1971.09.23     -     “A FORJA” (A VOZ DA FIGUEIRA)

                Marcada para 26 de Junho último, só agora foi possível levar à cena esta peça, afastados que foram os motivos impeditivos da sua estreia na data primitivamente marcada.
                No pretérito sábado, as luzes da ribalta do airoso teatrinho da Sociedade de Instrução Tavaredense mais uma vez se acenderam, desta feita para nos proporcionar um tema português, de um grande escritor português – “A Forja”, de Alves Redol.
                Mestre José Ribeiro, que há largas décadas conduz com mão firme e sabedora a nau da secção dramática da Sociedade de Instrução Tavaredense, antes do pano subir, explicou que depois do grupo ter dado aos seus associados o célebre “Tartufo” do clássico universal Molière, apresentava agora aos tavaredenses uma obra notável de um escritor português, quase que do estilo burguês pelo assunto e pela forma de apresentação, contendo em si algumas marcas de teatro moderno ou o coro da tragédia grega.
                Alheando-se das várias encenações que desconhecia – disse – os tavaredenses pegaram na peça de Alves Redol com muito carinho e muito humildemente, para apresentar ao povo de Tavarede tal como Alves Redol a escreveu e sentiu, guiando-se apenas pela intenção do autor cuja peça considera como uma obra prima da moderna dramaturgia portuguesa.

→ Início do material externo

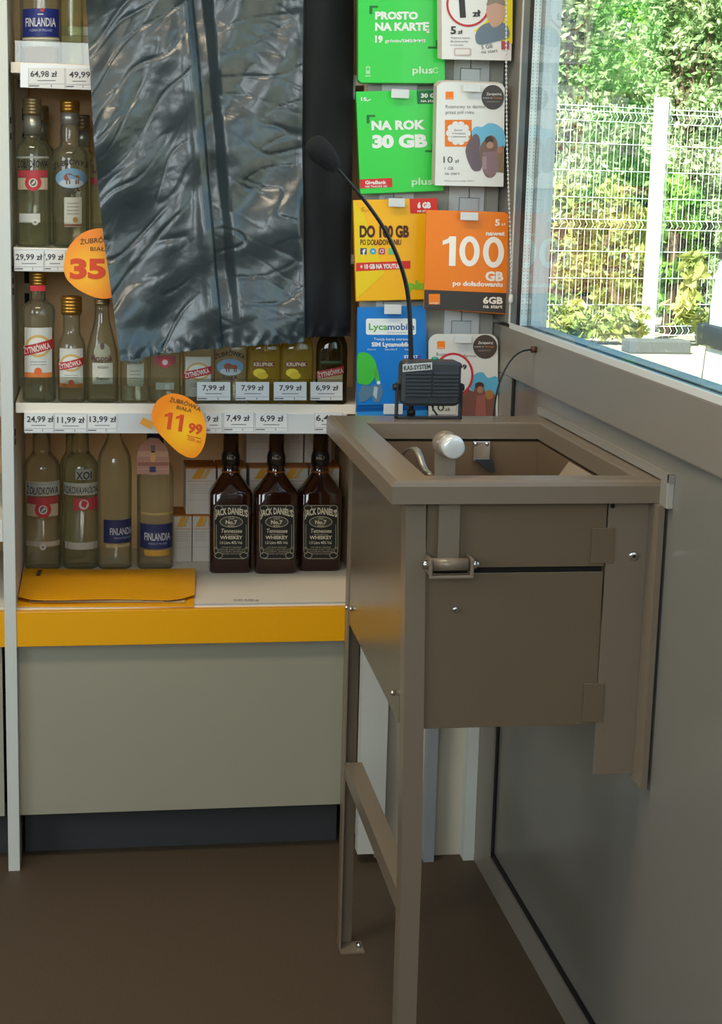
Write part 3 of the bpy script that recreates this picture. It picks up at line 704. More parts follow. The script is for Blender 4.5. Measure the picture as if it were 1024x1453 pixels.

                “A Forja” é uma tragédia rústica com princípio, meio e fim, um fim triste como é próprio de todas as tragédias, um fim que se adivinha, antes do pano descer para o primeiro acto.
                O Malafaia, ferreiro de profissão, mau, tiranete e rezingão, vivia obcecadamente para a sua forja, alheando-se da saúde dos filhos que, agarrados ao malho e à bigorna, dia a dia iam tuberculizando.
                Da voragem da forja salvar-se-iam o António que fugiu de casa, a conselho do João, já com encontro marcado com a morte para a Primavera, e o Luís – o mais novo – a quem o pai sarcasticamente apelidava de “doutor-ferreiro” e lhe queimava os livros.
                João Medina, no papel de pai, teve uma interpretação à altura de qualquer profissional consagrado, sem incorrer em exageros de dicção ou de gestos.
                Violinda Medina e Silva, a mãe extremosa e esposa sofredora que tudo suporta por amor dos filhos, foi igual a si própria: mãe e esposa como tantas que a vida nos oferece a cada passo.
                João de Oliveira Junior, José Medina, Saul Pereira e José Manuel Pinto, são os quatro filhos do casal que odeiam o pai e que estremecem a mãe, a sua “capa de misericórdia”.
                Lucília Pinto e Ana Cristina Oliveira, compõem discreta e graciosamente uma “vizinha” e a “Morte”.
                O cenário, cujo autor desconhecemos, é de perfeita concepção artística.
                Parabéns à Sociedade de Instrução Tavaredense, a mestre José Ribeiro e aos amadores tavaredenses por mais esta magnífica peça que proporcionaram aos amantes de bom teatro.